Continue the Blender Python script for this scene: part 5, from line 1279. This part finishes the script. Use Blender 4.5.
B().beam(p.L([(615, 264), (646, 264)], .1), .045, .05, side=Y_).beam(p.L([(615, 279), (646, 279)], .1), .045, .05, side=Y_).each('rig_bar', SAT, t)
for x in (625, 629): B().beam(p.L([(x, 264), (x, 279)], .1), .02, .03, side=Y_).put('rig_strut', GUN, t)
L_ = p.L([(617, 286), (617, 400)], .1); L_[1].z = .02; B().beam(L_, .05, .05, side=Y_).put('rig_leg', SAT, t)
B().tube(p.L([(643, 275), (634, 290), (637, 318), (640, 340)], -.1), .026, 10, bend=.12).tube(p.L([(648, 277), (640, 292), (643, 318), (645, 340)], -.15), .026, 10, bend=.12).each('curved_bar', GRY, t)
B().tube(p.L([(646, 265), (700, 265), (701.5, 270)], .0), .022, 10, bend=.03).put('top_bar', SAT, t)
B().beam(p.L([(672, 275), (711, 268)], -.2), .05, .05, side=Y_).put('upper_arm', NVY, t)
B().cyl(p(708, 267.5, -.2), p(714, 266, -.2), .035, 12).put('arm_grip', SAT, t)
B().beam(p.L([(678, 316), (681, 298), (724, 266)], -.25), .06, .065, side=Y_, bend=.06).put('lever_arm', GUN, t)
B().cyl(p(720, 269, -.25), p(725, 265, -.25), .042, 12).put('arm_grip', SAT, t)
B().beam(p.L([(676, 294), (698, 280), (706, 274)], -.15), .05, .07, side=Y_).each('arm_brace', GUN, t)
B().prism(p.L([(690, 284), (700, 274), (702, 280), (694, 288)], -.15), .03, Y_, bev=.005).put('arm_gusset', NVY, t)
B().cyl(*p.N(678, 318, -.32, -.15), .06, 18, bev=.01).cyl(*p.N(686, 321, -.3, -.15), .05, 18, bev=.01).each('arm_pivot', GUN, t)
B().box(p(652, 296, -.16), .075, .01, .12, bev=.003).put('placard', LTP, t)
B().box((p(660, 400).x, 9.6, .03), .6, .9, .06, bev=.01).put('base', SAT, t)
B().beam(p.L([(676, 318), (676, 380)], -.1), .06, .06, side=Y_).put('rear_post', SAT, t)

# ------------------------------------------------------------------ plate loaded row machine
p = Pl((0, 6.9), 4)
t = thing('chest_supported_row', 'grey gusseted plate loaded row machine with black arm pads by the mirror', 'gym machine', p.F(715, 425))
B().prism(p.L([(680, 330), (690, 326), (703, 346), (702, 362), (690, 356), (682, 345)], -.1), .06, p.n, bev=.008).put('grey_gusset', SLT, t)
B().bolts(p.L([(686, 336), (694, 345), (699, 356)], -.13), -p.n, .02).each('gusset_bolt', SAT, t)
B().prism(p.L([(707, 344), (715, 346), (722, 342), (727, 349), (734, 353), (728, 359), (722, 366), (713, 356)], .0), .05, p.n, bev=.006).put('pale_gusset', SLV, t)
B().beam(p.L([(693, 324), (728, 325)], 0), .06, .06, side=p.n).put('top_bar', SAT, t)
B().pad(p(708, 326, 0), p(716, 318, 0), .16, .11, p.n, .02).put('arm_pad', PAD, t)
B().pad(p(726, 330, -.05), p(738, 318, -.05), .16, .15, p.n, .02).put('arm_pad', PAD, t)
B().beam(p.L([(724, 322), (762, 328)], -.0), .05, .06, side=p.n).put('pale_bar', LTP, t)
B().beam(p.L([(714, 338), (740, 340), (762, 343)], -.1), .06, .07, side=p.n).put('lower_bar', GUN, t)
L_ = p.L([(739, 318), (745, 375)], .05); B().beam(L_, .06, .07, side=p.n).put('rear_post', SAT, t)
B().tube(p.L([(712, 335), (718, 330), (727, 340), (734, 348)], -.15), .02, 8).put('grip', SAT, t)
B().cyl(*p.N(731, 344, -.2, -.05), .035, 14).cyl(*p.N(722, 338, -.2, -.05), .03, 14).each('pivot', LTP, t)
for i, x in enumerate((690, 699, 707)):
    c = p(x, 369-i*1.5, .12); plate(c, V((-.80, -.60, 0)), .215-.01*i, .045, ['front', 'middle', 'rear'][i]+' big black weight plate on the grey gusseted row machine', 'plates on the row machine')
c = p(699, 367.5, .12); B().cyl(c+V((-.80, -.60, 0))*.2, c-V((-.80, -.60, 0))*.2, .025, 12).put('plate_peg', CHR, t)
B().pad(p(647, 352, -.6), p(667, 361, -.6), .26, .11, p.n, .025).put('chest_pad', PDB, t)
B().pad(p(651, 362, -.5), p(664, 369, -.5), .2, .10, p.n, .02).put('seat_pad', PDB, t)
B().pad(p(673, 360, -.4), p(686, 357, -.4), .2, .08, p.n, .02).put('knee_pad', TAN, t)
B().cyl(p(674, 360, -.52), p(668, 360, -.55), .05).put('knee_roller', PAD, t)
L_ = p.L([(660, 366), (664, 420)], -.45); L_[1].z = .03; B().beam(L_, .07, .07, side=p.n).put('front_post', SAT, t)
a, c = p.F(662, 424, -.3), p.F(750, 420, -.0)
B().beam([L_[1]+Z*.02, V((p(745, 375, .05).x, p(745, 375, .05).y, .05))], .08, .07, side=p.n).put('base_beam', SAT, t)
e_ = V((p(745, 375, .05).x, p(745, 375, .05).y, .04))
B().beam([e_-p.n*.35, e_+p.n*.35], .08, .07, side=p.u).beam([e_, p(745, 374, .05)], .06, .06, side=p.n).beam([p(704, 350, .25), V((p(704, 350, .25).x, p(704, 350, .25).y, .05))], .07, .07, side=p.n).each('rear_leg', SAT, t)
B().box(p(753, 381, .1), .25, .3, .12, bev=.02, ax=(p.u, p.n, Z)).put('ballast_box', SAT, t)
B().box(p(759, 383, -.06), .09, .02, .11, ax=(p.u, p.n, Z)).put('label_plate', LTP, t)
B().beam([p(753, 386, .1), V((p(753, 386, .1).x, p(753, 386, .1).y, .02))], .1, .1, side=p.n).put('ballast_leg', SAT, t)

++++++++++

> **EXERCISE INSTRUCTIONS**
Copy the data above in full, character for character.

> **RESULT FOR THIS EXERCISE**
Continue the Blender Python script for this scene: part 5, from line 1279. This part finishes the script. Use Blender 4.5.
B().beam(p.L([(615, 264), (646, 264)], .1), .045, .05, side=Y_).beam(p.L([(615, 279), (646, 279)], .1), .045, .05, side=Y_).each('rig_bar', SAT, t)
for x in (625, 629): B().beam(p.L([(x, 264), (x, 279)], .1), .02, .03, side=Y_).put('rig_strut', GUN, t)
L_ = p.L([(617, 286), (617, 400)], .1); L_[1].z = .02; B().beam(L_, .05, .05, side=Y_).put('rig_leg', SAT, t)
B().tube(p.L([(643, 275), (634, 290), (637, 318), (640, 340)], -.1), .026, 10, bend=.12).tube(p.L([(648, 277), (640, 292), (643, 318), (645, 340)], -.15), .026, 10, bend=.12).each('curved_bar', GRY, t)
B().tube(p.L([(646, 265), (700, 265), (701.5, 270)], .0), .022, 10, bend=.03).put('top_bar', SAT, t)
B().beam(p.L([(672, 275), (711, 268)], -.2), .05, .05, side=Y_).put('upper_arm', NVY, t)
B().cyl(p(708, 267.5, -.2), p(714, 266, -.2), .035, 12).put('arm_grip', SAT, t)
B().beam(p.L([(678, 316), (681, 298), (724, 266)], -.25), .06, .065, side=Y_, bend=.06).put('lever_arm', GUN, t)
B().cyl(p(720, 269, -.25), p(725, 265, -.25), .042, 12).put('arm_grip', SAT, t)
B().beam(p.L([(676, 294), (698, 280), (706, 274)], -.15), .05, .07, side=Y_).each('arm_brace', GUN, t)
B().prism(p.L([(690, 284), (700, 274), (702, 280), (694, 288)], -.15), .03, Y_, bev=.005).put('arm_gusset', NVY, t)
B().cyl(*p.N(678, 318, -.32, -.15), .06, 18, bev=.01).cyl(*p.N(686, 321, -.3, -.15), .05, 18, bev=.01).each('arm_pivot', GUN, t)
B().box(p(652, 296, -.16), .075, .01, .12, bev=.003).put('placard', LTP, t)
B().box((p(660, 400).x, 9.6, .03), .6, .9, .06, bev=.01).put('base', SAT, t)
B().beam(p.L([(676, 318), (676, 380)], -.1), .06, .06, side=Y_).put('rear_post', SAT, t)

# ------------------------------------------------------------------ plate loaded row machine
p = Pl((0, 6.9), 4)
t = thing('chest_supported_row', 'grey gusseted plate loaded row machine with black arm pads by the mirror', 'gym machine', p.F(715, 425))
B().prism(p.L([(680, 330), (690, 326), (703, 346), (702, 362), (690, 356), (682, 345)], -.1), .06, p.n, bev=.008).put('grey_gusset', SLT, t)
B().bolts(p.L([(686, 336), (694, 345), (699, 356)], -.13), -p.n, .02).each('gusset_bolt', SAT, t)
B().prism(p.L([(707, 344), (715, 346), (722, 342), (727, 349), (734, 353), (728, 359), (722, 366), (713, 356)], .0), .05, p.n, bev=.006).put('pale_gusset', SLV, t)
B().beam(p.L([(693, 324), (728, 325)], 0), .06, .06, side=p.n).put('top_bar', SAT, t)
B().pad(p(708, 326, 0), p(716, 318, 0), .16, .11, p.n, .02).put('arm_pad', PAD, t)
B().pad(p(726, 330, -.05), p(738, 318, -.05), .16, .15, p.n, .02).put('arm_pad', PAD, t)
B().beam(p.L([(724, 322), (762, 328)], -.0), .05, .06, side=p.n).put('pale_bar', LTP, t)
B().beam(p.L([(714, 338), (740, 340), (762, 343)], -.1), .06, .07, side=p.n).put('lower_bar', GUN, t)
L_ = p.L([(739, 318), (745, 375)], .05); B().beam(L_, .06, .07, side=p.n).put('rear_post', SAT, t)
B().tube(p.L([(712, 335), (718, 330), (727, 340), (734, 348)], -.15), .02, 8).put('grip', SAT, t)
B().cyl(*p.N(731, 344, -.2, -.05), .035, 14).cyl(*p.N(722, 338, -.2, -.05), .03, 14).each('pivot', LTP, t)
for i, x in enumerate((690, 699, 707)):
    c = p(x, 369-i*1.5, .12); plate(c, V((-.80, -.60, 0)), .215-.01*i, .045, ['front', 'middle', 'rear'][i]+' big black weight plate on the grey gusseted row machine', 'plates on the row machine')
c = p(699, 367.5, .12); B().cyl(c+V((-.80, -.60, 0))*.2, c-V((-.80, -.60, 0))*.2, .025, 12).put('plate_peg', CHR, t)
B().pad(p(647, 352, -.6), p(667, 361, -.6), .26, .11, p.n, .025).put('chest_pad', PDB, t)
B().pad(p(651, 362, -.5), p(664, 369, -.5), .2, .10, p.n, .02).put('seat_pad', PDB, t)
B().pad(p(673, 360, -.4), p(686, 357, -.4), .2, .08, p.n, .02).put('knee_pad', TAN, t)
B().cyl(p(674, 360, -.52), p(668, 360, -.55), .05).put('knee_roller', PAD, t)
L_ = p.L([(660, 366), (664, 420)], -.45); L_[1].z = .03; B().beam(L_, .07, .07, side=p.n).put('front_post', SAT, t)
a, c = p.F(662, 424, -.3), p.F(750, 420, -.0)
B().beam([L_[1]+Z*.02, V((p(745, 375, .05).x, p(745, 375, .05).y, .05))], .08, .07, side=p.n).put('base_beam', SAT, t)
e_ = V((p(745, 375, .05).x, p(745, 375, .05).y, .04))
B().beam([e_-p.n*.35, e_+p.n*.35], .08, .07, side=p.u).beam([e_, p(745, 374, .05)], .06, .06, side=p.n).beam([p(704, 350, .25), V((p(704, 350, .25).x, p(704, 350, .25).y, .05))], .07, .07, side=p.n).each('rear_leg', SAT, t)
B().box(p(753, 381, .1), .25, .3, .12, bev=.02, ax=(p.u, p.n, Z)).put('ballast_box', SAT, t)
B().box(p(759, 383, -.06), .09, .02, .11, ax=(p.u, p.n, Z)).put('label_plate', LTP, t)
B().beam([p(753, 386, .1), V((p(753, 386, .1).x, p(753, 386, .1).y, .02))], .1, .1, side=p.n).put('ballast_leg', SAT, t)